A six-month loan to Queen of the South would follow in January but by that time Murdoch wanted out of Ibrox permanently. He was left bemused by the club’s decision not to release him from his contract: “I just wanted to play by then, I didn’t see a future for me at the club so I just thought it better if I get out.
“I think I could’ve left in the January but Rangers didn’t let me go. I was gutted they didn’t let me go, I didn’t see a reason why.
“I wasn’t playing so why did they not let me go?”
Despite having one year left on his deal Murdoch would depart Rangers in the summer of 2016 when he made the switch to Greenock Morton. Nowadays he plies his trade at Somerset Park for Ian McCall’s Ayr United side.
He would make two trips back to Ibrox as an opposition player, his Morton side would lose 2-1 to the Light Blues in the Scottish Cup in what was the first match following Warburton’s resignation back in February 2017 and he would be on the losing side again when the Honest Men were humbled 4-0 in the League Cup in Steven Gerrard’s first season as boss.
Murdoch knew that night that the Ibrox side were on their way back to the top. He recalled: “It was good to go back. I enjoyed it the first time more than the time I went back with Ayr when we got beat 4-0.
“That was Gerrard’s first season, you could see he had brought in really good players and you could tell they were on the up.

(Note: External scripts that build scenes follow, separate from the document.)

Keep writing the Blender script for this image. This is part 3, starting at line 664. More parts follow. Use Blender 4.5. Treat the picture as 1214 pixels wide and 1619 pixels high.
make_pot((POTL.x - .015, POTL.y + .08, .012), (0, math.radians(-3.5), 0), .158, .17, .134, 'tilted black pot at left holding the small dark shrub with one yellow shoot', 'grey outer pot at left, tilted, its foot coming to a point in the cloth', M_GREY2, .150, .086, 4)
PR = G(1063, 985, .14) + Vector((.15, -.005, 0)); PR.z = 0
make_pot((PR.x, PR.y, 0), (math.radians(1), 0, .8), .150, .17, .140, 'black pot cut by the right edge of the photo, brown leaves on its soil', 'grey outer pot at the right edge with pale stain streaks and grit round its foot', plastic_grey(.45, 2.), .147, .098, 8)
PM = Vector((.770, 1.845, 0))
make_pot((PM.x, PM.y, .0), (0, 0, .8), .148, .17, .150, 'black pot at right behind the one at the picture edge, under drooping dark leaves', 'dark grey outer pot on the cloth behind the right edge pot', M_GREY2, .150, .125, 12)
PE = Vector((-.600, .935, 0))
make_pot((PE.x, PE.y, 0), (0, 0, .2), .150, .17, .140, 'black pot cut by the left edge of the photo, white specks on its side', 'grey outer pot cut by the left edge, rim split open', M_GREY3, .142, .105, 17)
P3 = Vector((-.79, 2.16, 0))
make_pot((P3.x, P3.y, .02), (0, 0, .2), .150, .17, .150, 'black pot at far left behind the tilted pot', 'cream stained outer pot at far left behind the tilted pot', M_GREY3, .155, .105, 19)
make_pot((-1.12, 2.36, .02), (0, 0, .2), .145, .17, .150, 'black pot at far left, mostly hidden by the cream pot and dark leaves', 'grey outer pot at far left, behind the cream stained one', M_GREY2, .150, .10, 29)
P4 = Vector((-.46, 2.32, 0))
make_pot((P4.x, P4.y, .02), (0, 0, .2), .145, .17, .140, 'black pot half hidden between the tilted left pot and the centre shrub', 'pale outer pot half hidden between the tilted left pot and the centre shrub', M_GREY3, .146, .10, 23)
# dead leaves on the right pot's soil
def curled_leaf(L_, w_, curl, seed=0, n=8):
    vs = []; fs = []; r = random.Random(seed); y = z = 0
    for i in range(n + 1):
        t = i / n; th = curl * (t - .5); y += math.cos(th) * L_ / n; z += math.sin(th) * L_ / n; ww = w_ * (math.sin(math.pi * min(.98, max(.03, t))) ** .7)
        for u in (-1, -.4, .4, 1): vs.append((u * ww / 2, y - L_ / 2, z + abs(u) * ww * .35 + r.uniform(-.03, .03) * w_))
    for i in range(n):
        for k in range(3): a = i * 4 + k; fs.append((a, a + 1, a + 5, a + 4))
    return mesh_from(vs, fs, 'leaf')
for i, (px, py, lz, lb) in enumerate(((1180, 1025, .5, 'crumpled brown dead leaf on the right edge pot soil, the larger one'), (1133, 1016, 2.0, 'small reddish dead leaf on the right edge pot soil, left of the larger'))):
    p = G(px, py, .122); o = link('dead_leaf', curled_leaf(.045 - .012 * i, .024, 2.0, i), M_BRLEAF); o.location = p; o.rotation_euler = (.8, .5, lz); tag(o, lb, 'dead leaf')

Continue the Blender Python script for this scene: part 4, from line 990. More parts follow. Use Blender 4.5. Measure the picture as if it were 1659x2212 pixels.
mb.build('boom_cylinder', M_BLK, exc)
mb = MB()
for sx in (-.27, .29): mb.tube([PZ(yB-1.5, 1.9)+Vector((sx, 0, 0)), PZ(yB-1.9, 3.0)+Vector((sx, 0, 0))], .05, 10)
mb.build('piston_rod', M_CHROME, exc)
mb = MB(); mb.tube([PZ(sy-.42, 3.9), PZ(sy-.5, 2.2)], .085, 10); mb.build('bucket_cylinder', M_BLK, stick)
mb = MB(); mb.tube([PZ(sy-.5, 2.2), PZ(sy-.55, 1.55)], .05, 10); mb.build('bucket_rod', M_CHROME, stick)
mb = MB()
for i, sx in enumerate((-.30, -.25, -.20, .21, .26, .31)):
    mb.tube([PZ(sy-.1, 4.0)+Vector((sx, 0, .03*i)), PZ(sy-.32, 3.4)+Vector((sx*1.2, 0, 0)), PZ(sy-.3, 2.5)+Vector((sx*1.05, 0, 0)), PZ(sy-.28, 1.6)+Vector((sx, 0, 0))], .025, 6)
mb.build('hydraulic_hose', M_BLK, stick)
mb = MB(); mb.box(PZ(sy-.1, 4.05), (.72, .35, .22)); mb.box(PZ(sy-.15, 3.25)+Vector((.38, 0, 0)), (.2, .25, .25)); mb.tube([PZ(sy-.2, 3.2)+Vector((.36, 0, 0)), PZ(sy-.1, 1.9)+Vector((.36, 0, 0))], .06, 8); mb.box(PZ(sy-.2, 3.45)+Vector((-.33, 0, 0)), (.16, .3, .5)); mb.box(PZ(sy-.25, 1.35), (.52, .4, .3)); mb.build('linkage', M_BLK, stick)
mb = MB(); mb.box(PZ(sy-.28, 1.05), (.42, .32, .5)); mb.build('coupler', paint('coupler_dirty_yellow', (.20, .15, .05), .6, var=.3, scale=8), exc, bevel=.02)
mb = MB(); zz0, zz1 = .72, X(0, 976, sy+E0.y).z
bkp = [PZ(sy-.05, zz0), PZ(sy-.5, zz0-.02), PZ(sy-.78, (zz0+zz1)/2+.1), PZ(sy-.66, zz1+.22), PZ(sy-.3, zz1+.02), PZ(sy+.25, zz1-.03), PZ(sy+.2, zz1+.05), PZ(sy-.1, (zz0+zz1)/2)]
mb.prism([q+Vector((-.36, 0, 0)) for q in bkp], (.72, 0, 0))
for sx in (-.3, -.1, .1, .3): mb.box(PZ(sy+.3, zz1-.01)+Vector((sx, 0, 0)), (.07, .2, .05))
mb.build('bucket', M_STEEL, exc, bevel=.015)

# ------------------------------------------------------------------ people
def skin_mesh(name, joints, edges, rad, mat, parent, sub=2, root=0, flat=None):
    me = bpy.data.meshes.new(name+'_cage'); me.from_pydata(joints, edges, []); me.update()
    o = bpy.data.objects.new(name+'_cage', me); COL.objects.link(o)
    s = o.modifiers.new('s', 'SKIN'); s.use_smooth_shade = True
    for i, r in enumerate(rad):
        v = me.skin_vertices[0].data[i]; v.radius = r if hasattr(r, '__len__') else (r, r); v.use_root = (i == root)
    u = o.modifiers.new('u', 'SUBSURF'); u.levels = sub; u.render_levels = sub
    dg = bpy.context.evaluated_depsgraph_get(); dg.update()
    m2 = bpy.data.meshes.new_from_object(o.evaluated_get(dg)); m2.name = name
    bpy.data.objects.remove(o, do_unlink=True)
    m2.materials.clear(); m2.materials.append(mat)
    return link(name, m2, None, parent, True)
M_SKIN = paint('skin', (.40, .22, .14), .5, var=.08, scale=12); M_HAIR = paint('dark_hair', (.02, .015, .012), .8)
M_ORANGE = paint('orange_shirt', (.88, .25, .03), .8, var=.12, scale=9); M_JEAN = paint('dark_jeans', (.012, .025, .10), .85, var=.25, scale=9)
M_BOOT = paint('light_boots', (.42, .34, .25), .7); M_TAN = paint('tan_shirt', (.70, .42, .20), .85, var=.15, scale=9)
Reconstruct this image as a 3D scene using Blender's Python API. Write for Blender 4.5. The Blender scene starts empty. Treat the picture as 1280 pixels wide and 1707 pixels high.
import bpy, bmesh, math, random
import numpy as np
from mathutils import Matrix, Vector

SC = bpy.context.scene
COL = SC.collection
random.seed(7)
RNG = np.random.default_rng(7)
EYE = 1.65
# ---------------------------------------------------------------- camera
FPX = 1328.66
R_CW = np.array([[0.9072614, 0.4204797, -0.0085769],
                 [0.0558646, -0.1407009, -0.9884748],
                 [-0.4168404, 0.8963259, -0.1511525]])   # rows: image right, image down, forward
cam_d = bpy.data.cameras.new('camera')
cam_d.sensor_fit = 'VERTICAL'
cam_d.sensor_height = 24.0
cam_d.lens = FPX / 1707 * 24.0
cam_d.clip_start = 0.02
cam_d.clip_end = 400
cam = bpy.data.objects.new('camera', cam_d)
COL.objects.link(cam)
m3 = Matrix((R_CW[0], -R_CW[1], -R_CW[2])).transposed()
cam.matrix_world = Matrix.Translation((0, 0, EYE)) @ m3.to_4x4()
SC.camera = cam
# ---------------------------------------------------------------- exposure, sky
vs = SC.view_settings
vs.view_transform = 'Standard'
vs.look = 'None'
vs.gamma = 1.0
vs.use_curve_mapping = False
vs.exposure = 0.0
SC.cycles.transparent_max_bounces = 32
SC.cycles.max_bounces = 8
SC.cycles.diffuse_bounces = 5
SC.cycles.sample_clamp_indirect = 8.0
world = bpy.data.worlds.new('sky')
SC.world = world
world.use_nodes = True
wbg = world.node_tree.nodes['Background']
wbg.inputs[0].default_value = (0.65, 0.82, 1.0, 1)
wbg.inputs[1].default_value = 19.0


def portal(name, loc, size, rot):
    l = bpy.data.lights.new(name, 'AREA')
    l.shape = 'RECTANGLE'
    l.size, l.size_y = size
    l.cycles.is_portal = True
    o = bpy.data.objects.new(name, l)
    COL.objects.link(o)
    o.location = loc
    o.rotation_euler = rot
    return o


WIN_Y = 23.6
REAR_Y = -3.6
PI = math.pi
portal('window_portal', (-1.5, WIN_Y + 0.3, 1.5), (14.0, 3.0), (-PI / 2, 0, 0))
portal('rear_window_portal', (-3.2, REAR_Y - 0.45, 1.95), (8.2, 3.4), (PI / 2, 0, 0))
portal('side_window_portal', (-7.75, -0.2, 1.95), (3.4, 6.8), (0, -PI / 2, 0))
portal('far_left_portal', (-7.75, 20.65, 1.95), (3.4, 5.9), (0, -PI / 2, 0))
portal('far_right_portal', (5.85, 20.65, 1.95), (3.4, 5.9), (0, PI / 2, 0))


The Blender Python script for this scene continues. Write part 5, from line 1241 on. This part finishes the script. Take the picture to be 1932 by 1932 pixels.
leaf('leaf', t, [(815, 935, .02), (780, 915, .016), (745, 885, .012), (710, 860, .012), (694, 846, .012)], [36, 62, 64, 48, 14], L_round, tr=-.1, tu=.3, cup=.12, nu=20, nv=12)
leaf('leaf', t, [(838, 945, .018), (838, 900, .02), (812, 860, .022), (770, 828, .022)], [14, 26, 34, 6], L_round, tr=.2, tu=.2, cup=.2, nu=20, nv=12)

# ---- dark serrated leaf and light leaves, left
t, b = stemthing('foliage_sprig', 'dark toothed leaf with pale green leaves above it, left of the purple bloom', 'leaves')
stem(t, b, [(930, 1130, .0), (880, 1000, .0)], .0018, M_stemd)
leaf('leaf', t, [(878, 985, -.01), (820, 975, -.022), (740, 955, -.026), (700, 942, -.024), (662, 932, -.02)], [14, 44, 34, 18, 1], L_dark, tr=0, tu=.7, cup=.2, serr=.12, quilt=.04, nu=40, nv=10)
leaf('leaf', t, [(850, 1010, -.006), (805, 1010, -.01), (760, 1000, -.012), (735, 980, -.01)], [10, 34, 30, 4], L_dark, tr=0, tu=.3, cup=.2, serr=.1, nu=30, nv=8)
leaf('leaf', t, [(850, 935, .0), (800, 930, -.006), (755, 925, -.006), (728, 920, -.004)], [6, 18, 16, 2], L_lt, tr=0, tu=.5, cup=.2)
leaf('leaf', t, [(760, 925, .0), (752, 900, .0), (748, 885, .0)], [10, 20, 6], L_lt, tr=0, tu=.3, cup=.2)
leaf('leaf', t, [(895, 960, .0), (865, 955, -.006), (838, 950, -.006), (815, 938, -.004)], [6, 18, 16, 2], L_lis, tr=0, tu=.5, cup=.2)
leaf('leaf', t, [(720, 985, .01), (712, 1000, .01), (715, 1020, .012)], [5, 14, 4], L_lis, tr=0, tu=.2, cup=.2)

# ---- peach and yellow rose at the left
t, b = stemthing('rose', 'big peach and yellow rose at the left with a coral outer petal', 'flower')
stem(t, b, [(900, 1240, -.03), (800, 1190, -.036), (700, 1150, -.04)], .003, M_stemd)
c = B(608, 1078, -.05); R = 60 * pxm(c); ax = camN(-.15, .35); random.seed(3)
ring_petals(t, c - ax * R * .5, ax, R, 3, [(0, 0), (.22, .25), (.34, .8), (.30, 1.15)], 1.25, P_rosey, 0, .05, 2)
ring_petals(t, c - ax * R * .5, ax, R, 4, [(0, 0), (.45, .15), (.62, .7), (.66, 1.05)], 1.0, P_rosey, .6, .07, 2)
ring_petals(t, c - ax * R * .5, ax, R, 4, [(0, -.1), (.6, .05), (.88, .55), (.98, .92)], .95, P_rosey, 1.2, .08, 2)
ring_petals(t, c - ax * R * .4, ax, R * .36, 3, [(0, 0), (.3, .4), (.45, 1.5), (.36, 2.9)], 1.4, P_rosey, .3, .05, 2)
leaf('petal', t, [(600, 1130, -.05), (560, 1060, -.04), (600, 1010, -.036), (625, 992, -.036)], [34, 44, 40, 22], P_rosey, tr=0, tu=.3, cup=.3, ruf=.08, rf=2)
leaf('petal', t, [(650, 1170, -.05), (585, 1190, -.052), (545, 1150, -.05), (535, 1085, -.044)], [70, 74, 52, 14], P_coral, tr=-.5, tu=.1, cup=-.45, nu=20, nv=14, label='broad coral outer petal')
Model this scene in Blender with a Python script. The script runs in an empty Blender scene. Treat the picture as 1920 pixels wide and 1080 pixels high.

“Last season was a great achievement, it takes a lot to do that. They always looked confident they were going to win every game, they didn’t look like they were going to lose from the get-go.
“Their defending was brilliant with the clean sheets they achieved so both sides of the pitch were doing their jobs.
“This season, if everyone stays fit and healthy then I still think they can win it.”